Pyeong, and Old Habits Dying Hard

Dear Korean,

When Koreans talk about the size of their condos they talk in something called pyung, like fifty pyung or one hundred pyung. So far nobody has been able to explain to me what that is. Could you tell me what one pyung is in square footage?


Pyeong [평] is a unit of measurement that has been in use in Korea, until very recently. It is the traditional measurement unit that managed to survive in Korea the longest.

First, let's cut to the chase -- how large is a single pyeong? Here is the conversion of pyeong into square meters and square feet:

1 pyeong = 3.3058 square meters = 35.5833 square feet

Korea shared its traditional measuring system with other East Asian countries. One pyeong is a square whose side is six cheok [척]. One cheok about as long as a foot -- hence, one pyeong is fairly close to 36 square feet. A typical small apartment/condo in Seoul is around 27 pyeong, which translates to approximately 960 square feet, or 89.25 square meters.

Korea has left behind most of its traditional measurements in favor of the metric system, like most sane countries around the world. *Coughamericacough* Most traditional units of measurements can now only be found in traditional literature. But pyeong has been a gigantic exception: it has been commonly in use until July 2007, when Korean government decided that it was high time to adopt the metric system in all aspects of life. Other traditional measurement units that were discarded include don, i.e. 3.75 grams, which was the unit to measure the weight of gold. (Traditional units were not the only ones that were hit by the new regulations.  For example, electronics manufacturers were also banned from advertising their 40-inch television also.)

What ensued, lasting to this day, was high comedy:  instead of fitting to the round numbers in the metric system, Korean people simply began to opt for the decidedly non-round numbers that formed a round number in the old metrics system. For example, rather than building a condo that is 90 square meters, builders would build and advertise a 89.25 square meters-sized condo -- and everyone understood the number stood for 27 pyeong. 
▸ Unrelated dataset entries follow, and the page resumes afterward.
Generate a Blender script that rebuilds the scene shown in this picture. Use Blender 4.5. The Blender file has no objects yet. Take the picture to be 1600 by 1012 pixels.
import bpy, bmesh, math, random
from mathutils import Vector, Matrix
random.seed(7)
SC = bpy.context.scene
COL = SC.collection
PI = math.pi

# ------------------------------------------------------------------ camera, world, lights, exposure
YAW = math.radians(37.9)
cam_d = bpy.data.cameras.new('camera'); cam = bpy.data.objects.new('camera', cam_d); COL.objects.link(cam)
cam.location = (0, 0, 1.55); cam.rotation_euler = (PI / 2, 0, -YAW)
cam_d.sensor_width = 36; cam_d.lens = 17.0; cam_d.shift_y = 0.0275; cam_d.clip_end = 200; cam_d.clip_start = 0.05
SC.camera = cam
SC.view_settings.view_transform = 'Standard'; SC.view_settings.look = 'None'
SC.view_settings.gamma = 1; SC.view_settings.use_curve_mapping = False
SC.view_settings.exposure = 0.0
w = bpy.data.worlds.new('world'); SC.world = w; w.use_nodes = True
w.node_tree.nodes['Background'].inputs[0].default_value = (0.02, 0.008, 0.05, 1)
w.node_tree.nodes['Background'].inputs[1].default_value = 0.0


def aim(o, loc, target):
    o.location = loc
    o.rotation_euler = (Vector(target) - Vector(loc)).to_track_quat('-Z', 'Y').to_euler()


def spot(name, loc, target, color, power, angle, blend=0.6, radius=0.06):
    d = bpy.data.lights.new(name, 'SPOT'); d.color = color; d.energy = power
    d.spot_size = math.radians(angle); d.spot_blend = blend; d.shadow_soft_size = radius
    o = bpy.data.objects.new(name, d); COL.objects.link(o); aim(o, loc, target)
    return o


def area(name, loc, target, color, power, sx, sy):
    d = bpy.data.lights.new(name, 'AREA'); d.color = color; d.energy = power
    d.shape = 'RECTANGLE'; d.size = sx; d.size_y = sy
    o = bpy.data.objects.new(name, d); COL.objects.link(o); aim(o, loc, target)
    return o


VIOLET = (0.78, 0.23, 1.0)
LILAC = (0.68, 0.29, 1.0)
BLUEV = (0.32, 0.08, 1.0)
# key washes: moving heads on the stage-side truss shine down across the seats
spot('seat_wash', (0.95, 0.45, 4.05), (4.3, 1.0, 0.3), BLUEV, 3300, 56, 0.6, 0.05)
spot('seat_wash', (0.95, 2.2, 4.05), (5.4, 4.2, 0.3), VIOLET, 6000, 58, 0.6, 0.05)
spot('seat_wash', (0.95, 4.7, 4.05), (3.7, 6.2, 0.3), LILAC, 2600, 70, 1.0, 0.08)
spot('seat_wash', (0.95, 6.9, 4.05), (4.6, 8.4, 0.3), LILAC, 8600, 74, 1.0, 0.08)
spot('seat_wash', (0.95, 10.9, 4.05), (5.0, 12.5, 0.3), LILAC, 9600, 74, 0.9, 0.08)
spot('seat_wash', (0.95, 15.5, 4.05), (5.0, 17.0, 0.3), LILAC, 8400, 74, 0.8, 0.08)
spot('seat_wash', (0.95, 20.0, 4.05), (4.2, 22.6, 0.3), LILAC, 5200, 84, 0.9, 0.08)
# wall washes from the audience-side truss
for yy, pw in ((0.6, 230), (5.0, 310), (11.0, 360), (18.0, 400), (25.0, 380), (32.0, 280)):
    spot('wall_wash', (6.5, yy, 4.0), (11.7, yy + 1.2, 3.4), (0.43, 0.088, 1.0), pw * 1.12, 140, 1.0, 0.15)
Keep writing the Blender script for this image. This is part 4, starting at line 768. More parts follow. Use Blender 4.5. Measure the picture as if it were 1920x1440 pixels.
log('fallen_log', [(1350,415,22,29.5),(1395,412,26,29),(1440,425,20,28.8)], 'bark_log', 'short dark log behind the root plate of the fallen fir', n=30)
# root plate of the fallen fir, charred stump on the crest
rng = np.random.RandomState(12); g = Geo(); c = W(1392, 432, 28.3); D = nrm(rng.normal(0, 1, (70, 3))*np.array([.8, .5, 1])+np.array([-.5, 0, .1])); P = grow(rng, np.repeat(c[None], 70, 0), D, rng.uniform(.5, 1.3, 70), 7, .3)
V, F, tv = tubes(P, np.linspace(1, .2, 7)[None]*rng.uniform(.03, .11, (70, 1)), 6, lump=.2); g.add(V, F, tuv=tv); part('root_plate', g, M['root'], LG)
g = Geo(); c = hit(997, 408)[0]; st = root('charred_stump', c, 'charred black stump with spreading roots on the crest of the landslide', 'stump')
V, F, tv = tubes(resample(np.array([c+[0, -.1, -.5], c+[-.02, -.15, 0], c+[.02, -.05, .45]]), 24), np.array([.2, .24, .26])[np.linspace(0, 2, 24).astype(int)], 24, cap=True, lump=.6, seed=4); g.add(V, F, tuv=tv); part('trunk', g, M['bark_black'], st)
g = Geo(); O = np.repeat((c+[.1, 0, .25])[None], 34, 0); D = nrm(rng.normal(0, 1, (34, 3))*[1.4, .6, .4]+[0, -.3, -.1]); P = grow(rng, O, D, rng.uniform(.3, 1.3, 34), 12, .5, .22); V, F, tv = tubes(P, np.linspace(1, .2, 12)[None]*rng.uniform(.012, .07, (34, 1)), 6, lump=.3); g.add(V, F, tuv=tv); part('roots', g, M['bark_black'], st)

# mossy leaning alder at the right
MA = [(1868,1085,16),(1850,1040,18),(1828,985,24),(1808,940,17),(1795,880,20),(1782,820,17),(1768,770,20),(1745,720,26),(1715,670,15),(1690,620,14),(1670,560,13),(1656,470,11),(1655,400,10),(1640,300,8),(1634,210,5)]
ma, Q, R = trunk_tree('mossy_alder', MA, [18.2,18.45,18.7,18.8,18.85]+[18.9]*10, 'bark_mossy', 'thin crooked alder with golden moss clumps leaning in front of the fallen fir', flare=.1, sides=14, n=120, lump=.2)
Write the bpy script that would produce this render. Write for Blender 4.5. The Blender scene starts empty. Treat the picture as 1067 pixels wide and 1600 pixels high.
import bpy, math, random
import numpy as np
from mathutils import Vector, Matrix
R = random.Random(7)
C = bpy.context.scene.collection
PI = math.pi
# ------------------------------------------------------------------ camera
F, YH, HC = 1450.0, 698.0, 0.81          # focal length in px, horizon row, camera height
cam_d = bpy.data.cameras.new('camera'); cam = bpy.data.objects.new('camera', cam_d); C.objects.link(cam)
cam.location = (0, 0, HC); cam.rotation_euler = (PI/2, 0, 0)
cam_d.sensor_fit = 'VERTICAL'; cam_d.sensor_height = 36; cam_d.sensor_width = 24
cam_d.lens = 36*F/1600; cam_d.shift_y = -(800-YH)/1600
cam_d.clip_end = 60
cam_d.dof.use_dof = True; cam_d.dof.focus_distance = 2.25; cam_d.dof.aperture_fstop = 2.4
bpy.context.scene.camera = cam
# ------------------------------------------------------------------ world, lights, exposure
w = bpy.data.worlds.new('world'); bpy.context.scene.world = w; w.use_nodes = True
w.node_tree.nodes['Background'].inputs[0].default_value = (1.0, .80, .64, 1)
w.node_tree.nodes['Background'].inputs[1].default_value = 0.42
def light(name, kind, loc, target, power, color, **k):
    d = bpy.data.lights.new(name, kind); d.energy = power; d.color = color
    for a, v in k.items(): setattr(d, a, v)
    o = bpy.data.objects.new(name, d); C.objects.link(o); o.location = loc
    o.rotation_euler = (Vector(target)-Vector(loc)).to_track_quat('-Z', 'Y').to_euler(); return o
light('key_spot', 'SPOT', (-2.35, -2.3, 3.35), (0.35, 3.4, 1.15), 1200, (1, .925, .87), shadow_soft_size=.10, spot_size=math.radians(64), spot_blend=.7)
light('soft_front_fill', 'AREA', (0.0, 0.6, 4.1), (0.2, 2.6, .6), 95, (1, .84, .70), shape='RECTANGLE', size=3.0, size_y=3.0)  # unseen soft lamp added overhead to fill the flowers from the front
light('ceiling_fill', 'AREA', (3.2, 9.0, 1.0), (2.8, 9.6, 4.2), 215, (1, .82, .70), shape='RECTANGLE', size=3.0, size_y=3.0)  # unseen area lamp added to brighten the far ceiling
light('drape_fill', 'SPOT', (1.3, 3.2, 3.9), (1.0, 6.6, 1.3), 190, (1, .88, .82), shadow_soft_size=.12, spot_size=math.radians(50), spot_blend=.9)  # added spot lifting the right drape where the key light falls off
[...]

Even better is what some A/C unit manufacturers did. Previously, A/C units in Korea were sold with a pyeong number associated with it also. That is, for example, a 18-pyeong A/C unit is enough to cool a space that is 18 pyeongs. Once the use of pyeong was banned, air conditioner manufacturers simply began to sell "18 Type" air conditioners -- a thinly veiled reference that the unit is enough to cool an 18-pyeong space.